◆ **GIVEN TASK**:
Reproduce, please, only the lines from the first line below to the line containing "rng = np.random.default_rng(7)", inclusive.

** START OF INFORMATION SUPPLIED **

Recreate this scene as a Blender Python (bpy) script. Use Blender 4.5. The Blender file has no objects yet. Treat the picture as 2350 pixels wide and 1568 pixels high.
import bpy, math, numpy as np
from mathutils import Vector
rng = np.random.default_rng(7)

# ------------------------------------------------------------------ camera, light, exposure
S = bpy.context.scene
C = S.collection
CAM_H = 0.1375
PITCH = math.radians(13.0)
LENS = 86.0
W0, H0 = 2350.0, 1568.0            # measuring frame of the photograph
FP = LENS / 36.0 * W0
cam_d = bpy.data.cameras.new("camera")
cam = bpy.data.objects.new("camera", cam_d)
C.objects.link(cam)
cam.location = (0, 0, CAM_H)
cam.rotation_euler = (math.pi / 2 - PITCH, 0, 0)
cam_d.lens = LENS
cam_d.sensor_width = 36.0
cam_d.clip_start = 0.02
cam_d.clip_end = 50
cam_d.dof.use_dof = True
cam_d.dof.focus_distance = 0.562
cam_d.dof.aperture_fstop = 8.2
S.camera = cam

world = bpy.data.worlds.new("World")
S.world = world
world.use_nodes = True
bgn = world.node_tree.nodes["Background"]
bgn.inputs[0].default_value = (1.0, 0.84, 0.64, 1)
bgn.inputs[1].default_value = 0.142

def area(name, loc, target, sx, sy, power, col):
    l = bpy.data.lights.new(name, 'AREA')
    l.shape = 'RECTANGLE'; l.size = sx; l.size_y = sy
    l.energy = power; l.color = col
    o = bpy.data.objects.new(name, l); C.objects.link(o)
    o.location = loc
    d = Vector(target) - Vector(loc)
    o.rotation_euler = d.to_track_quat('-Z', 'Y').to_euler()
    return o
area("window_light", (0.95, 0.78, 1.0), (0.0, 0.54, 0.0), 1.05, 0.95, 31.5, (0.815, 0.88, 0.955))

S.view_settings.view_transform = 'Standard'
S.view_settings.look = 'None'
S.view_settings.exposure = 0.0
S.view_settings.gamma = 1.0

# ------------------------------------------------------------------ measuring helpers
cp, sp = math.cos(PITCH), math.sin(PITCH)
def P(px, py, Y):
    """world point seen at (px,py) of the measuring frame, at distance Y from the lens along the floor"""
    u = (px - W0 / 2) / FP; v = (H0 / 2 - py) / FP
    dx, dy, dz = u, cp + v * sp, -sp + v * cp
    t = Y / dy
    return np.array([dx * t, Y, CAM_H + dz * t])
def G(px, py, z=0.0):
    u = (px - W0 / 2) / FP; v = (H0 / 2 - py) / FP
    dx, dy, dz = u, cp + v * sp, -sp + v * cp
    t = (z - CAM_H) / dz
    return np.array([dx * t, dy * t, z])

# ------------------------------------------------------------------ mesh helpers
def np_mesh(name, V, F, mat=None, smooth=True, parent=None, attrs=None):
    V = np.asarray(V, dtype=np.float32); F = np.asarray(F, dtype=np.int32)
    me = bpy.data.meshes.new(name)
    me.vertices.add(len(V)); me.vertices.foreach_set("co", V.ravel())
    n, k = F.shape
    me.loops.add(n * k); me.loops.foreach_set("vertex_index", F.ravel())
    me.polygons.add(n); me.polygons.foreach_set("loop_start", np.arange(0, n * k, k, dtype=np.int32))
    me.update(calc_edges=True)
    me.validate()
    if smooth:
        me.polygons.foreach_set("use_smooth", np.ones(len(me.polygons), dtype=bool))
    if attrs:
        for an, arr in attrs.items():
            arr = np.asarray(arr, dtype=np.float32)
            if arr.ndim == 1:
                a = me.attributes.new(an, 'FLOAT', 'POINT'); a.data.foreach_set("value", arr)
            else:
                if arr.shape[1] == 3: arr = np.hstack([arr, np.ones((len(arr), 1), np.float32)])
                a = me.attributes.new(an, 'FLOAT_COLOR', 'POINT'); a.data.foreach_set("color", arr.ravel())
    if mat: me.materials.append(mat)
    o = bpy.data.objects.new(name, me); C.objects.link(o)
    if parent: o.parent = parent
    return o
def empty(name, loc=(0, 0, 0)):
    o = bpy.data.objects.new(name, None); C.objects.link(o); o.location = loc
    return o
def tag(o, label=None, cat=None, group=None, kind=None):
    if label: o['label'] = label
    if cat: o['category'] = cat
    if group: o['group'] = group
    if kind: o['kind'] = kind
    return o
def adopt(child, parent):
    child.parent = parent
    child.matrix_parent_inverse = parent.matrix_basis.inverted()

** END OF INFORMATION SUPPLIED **

◆ **RESPONSE TO THIS EXERCISE**:
Recreate this scene as a Blender Python (bpy) script. Use Blender 4.5. The Blender file has no objects yet. Treat the picture as 2350 pixels wide and 1568 pixels high.
import bpy, math, numpy as np
from mathutils import Vector
rng = np.random.default_rng(7)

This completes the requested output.